▼▼▼

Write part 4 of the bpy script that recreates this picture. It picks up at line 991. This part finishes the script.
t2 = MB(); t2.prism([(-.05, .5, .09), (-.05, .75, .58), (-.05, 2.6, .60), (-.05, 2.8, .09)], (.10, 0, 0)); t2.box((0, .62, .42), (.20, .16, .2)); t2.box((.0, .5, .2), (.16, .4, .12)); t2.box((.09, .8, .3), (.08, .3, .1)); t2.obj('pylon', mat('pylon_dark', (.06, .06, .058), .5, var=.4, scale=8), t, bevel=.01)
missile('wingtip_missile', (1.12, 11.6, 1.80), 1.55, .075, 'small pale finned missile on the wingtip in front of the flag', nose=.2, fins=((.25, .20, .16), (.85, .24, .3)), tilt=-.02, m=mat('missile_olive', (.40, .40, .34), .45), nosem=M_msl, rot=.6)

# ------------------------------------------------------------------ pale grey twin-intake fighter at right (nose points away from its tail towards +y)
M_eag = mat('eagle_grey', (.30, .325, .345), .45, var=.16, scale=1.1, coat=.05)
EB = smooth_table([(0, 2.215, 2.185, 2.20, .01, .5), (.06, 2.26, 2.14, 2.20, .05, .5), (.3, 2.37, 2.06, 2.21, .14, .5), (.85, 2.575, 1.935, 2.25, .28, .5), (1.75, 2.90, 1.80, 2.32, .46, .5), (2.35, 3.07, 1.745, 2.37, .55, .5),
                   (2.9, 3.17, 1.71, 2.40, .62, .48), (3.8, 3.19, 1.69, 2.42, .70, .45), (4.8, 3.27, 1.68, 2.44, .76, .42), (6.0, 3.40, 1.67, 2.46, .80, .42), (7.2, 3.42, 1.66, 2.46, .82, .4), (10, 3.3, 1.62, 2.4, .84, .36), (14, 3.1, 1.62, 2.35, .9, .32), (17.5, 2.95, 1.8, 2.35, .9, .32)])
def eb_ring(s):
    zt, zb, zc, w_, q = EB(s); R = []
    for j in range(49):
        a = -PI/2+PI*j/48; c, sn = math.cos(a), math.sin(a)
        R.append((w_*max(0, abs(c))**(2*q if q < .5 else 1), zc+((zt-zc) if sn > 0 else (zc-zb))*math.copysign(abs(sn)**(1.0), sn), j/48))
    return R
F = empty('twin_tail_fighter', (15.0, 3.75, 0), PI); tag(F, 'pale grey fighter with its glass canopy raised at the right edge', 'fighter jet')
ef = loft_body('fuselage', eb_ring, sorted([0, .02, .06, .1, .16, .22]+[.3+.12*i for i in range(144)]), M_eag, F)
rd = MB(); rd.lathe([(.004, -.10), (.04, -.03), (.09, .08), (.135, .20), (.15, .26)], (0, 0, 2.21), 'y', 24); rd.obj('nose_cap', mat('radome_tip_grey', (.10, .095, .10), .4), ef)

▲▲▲

## Do this
Produce an exact copy of the whole listing.

## Correct answer
Write part 4 of the bpy script that recreates this picture. It picks up at line 991. This part finishes the script.
t2 = MB(); t2.prism([(-.05, .5, .09), (-.05, .75, .58), (-.05, 2.6, .60), (-.05, 2.8, .09)], (.10, 0, 0)); t2.box((0, .62, .42), (.20, .16, .2)); t2.box((.0, .5, .2), (.16, .4, .12)); t2.box((.09, .8, .3), (.08, .3, .1)); t2.obj('pylon', mat('pylon_dark', (.06, .06, .058), .5, var=.4, scale=8), t, bevel=.01)
missile('wingtip_missile', (1.12, 11.6, 1.80), 1.55, .075, 'small pale finned missile on the wingtip in front of the flag', nose=.2, fins=((.25, .20, .16), (.85, .24, .3)), tilt=-.02, m=mat('missile_olive', (.40, .40, .34), .45), nosem=M_msl, rot=.6)

# ------------------------------------------------------------------ pale grey twin-intake fighter at right (nose points away from its tail towards +y)
M_eag = mat('eagle_grey', (.30, .325, .345), .45, var=.16, scale=1.1, coat=.05)
EB = smooth_table([(0, 2.215, 2.185, 2.20, .01, .5), (.06, 2.26, 2.14, 2.20, .05, .5), (.3, 2.37, 2.06, 2.21, .14, .5), (.85, 2.575, 1.935, 2.25, .28, .5), (1.75, 2.90, 1.80, 2.32, .46, .5), (2.35, 3.07, 1.745, 2.37, .55, .5),
                   (2.9, 3.17, 1.71, 2.40, .62, .48), (3.8, 3.19, 1.69, 2.42, .70, .45), (4.8, 3.27, 1.68, 2.44, .76, .42), (6.0, 3.40, 1.67, 2.46, .80, .42), (7.2, 3.42, 1.66, 2.46, .82, .4), (10, 3.3, 1.62, 2.4, .84, .36), (14, 3.1, 1.62, 2.35, .9, .32), (17.5, 2.95, 1.8, 2.35, .9, .32)])
def eb_ring(s):
    zt, zb, zc, w_, q = EB(s); R = []
    for j in range(49):
        a = -PI/2+PI*j/48; c, sn = math.cos(a), math.sin(a)
        R.append((w_*max(0, abs(c))**(2*q if q < .5 else 1), zc+((zt-zc) if sn > 0 else (zc-zb))*math.copysign(abs(sn)**(1.0), sn), j/48))
    return R
F = empty('twin_tail_fighter', (15.0, 3.75, 0), PI); tag(F, 'pale grey fighter with its glass canopy raised at the right edge', 'fighter jet')
ef = loft_body('fuselage', eb_ring, sorted([0, .02, .06, .1, .16, .22]+[.3+.12*i for i in range(144)]), M_eag, F)
rd = MB(); rd.lathe([(.004, -.10), (.04, -.03), (.09, .08), (.135, .20), (.15, .26)], (0, 0, 2.21), 'y', 24); rd.obj('nose_cap', mat('radome_tip_grey', (.10, .095, .10), .4), ef)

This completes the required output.